View of the grand canal from a gondolaWhilst the Realto Bridge, the Doge’s Palace, and the interior of St Mark’s Basilica were all teeming with tourists and thus skimmed from my schedule, a trip in a gondola was the clichéd treat that just kept on giving! At a flat rate of 80€ per trip, we ummed and ahhed about whether we really needed a half-hour boat ride; but, I insisted, when in Rome… In fact, the unanimously extortionate price made it far easier to escape all uncomfortable haggling and to focus simply on deciding where to float and which gondolier took our fancy. Our trip took us around the winding “backstreets” and out onto the Grand Canal. It was magical, we were regal, and, for the very first time in Venice, we didn’t see any tourists around! (And, able to manoeuvre an 11m boat around impossibly narrow turns, without ever scraping the sides, I deemed the gondolier’s skill worthy of every cent!)

  • Venice gets even better as you leave:
Master craftsman blows Murano glass
Master Craftsman at Work

John Ruskin said that the only way one ought to approach Venice is by water; well that’s also the most glamorous way to leave it – just for the day.
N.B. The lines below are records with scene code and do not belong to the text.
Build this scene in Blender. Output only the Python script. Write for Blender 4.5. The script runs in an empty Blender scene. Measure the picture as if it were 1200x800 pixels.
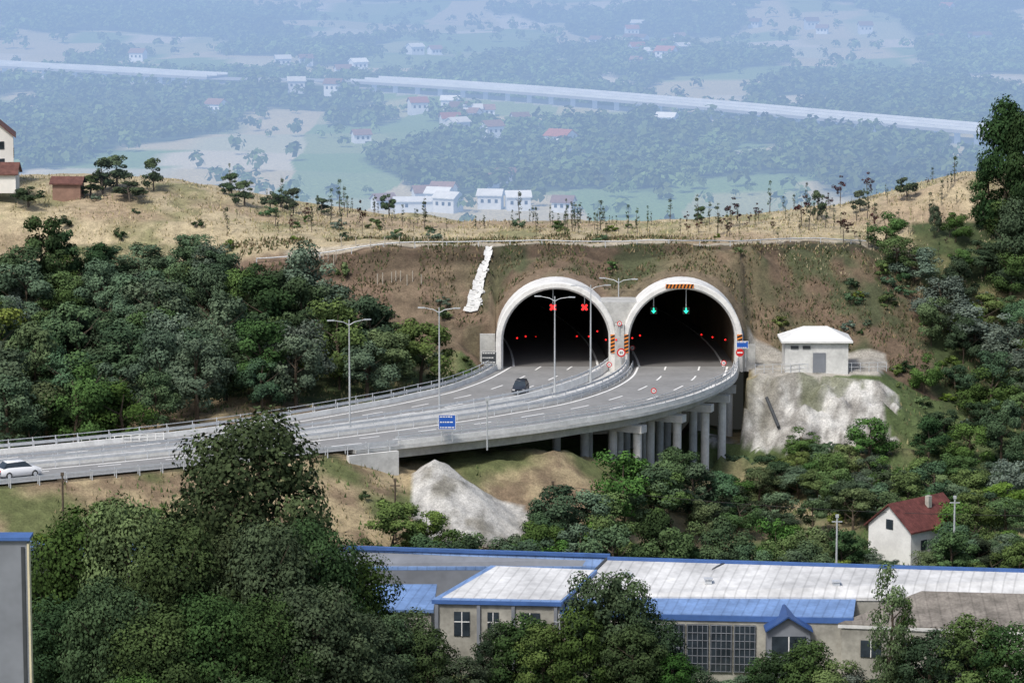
import bpy, math, random
import numpy as np
from mathutils import Vector, Matrix
random.seed(7); rng=np.random.default_rng(7)
F=4000.0; H=63.0; TH=math.atan(0.15); CT,ST=math.cos(TH),math.sin(TH)
COL=bpy.context.scene.collection

def ray(px,py):
    u=(px-600)/F; v=(400-py)/F
    return (u, CT+v*ST, -ST+v*CT)
def at(px,py,D):
    d=ray(px,py); k=D/d[1]
    return (d[0]*k, D, H+d[2]*k)
def onz(px,py,z):
    d=ray(px,py); k=(z-H)/d[2]
    return (d[0]*k, d[1]*k, z)

def vnoise(x,y,seed=0):
    x=np.asarray(x,float); y=np.asarray(y,float)
    xi=np.floor(x); yi=np.floor(y); fx=x-xi; fy=y-yi
    fx=fx*fx*(3-2*fx); fy=fy*fy*(3-2*fy)
    def h(a,b):
        s=np.sin(a*127.1+b*311.7+seed*74.7)*43758.5453
        return s-np.floor(s)
    return (h(xi,yi)*(1-fx)+h(xi+1,yi)*fx)*(1-fy)+(h(xi,yi+1)*(1-fx)+h(xi+1,yi+1)*fx)*fy
def fbm(x,y,seed=0,o=4):
    s=0; a=.5; t=0
    for i in range(o):
        s=s+a*vnoise(x*2**i,y*2**i,seed+i*3); t+=a; a*=.5
    return s/t

# ---------------------------------------------------------------- road alignment
R2c=[(26.5,400),(25,389.5),(21,379),(15,369.5),(8.2,362.6),(-.9,355.2),(-17.3,345),(-33,336),(-52,325.5),(-80,310),(-120,288)]
L1c=[(-1,400),(-2.5,394.5),(-4.5,388.5),(-7.5,382),(-10.5,377.7),(-15,371.8),(-27,359.3),(-40.5,349),(-59,338.5),(-87,323),(-127,301)]
fa=[.447,.43,.415,.41,.41,.41,.41,.41,.41,.41,.41]
fb=[.545,.56,.575,.585,.585,.585,.59,.59,.59,.59,.59]
def cr(P,t):
    n=len(P); i=min(int(t),n-2); f=t-i
    g=lambda k:np.array(P[max(0,min(n-1,k))],float)
    p0,p1,p2,p3=g(i-1),g(i),g(i+1),g(i+2)
    return .5*((2*p1)+(-p0+p2)*f+(2*p0-5*p1+4*p2-p3)*f*f+(-p0+3*p1-3*p2+p3)*f**3)
NS=161
TS=np.linspace(0,10,NS)
R2=np.array([cr(R2c,t) for t in TS]); L1=np.array([cr(L1c,t) for t in TS])
FA=np.interp(TS,range(11),fa); FB=np.interp(TS,range(11),fb)
L2=L1+(R2-L1)*FA[:,None]; R1=L1+(R2-L1)*FB[:,None]
LAT=(R2-L1)/np.linalg.norm(R2-L1,axis=1)[:,None]
CC=(L1+R2)/2; HW=np.linalg.norm(R2-L1,axis=1)/2
EMB=R2[:,0]<-21
HW_px=[(-160,62),(-60,69),(0,75),(130,82),(260,89),(400,92),(600,104),(800,120),(980,136),(1165,152),(1330,166)]
HWZ=-56.0
HWY=np.array([onz(a_,b_,HWZ) for a_,b_ in HW_px])
def hdist(x_,y_):
    return np.abs(y_-np.interp(x_,HWY[:,0],HWY[:,1]))
def road_d(x,y,mask=None):
    C=CC if mask is None else CC[mask]; W=HW if mask is None else HW[mask]; Lt=LAT if mask is None else LAT[mask]
    best=np.full(x.shape,1e9); side=np.zeros(x.shape)
    for i in range(0,len(C)):
        dx=x-C[i,0]; dy=y-C[i,1]
        d=np.sqrt(dx*dx+dy*dy)-W[i]
        m=d<best
        best=np.where(m,d,best); side=np.where(m,(dx*Lt[i,0]+dy*Lt[i,1])/W[i],side)
    return best,side
def lat_d(x,y):
    best=np.full(x.shape,1e9); out=np.zeros(x.shape); fr=np.zeros(x.shape); ix=np.zeros(x.shape,int)
    for i in range(len(CC)):
        dx=x-CC[i,0]; dy=y-CC[i,1]
        d=dx*dx+dy*dy
        l=dx*LAT[i,0]+dy*LAT[i,1]
        off=np.sqrt(np.maximum(d-l*l,0))
        sc=off+np.maximum(np.abs(l)-HW[i],0)*.2
        m=sc<best
        best=np.where(m,sc,best); out=np.where(m,np.abs(l)-HW[i],out); fr=np.where(m,l/HW[i],fr); ix=np.where(m,i,ix)
    return out,fr,best,ix

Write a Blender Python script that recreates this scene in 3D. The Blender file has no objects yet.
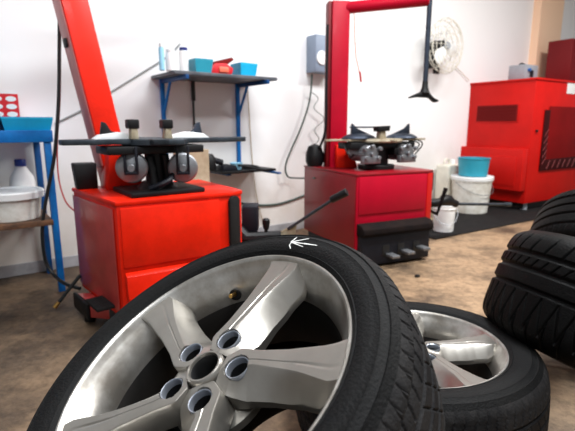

If the 118 tiny islands that comprise the city’s labyrinth aren’t enough to keep you occupied, then a day trip to neighbouring Murano and Burano come highly recommended! The water ‘roads’ are easily navigated by hopping on a local commuter boat-bus, where the driver somehow seems to understand which side of the wooden stakes denote which lanes!

The colourful houses of Burano, Venice
Burano- or Balamory?!

Murano, famous for its elaborate glass creations, draws tourists in with glass-blowing demonstrations and shops akin to galleries of wondrous (albeit outrageous and gaudy) ornaments. Our hotel arranged a free trip to Murano (presumably in the hope we would buy an over-the-top chandelier once there!) so it’s worth inquiring.

Burano on the other hand, famous for its lace creations, is a quaint little town, populated by colour-popping houses. A trip to Burano allows you to escape the Venetian bubble, with (slightly) fewer people around, a surreal, cause-for-concern leaning clocktower and an unprecedented number of grassy areas!

 

  • Finally, you simply must bask in the wonder of St Mark’s Square, but try it by night:

As day-trippers from cruise ships depart for their next sojourn, the buildings that frame Venice’s most famous square become illuminated in all their glory. The pigeons seem to have gone to bed and the touts selling crap are fewer at least. Whilst we were there, each night saw St Mark’s Square play host to a superb classical quintet. I started the day listening to ‘O Sole Mio’ (or, ‘The Cornetto Song’ as I knew it) from my bedroom window, and closed it crowded round a live band at the foot of St Mark’s bell tower. Doesn’t get much more Venetian than that.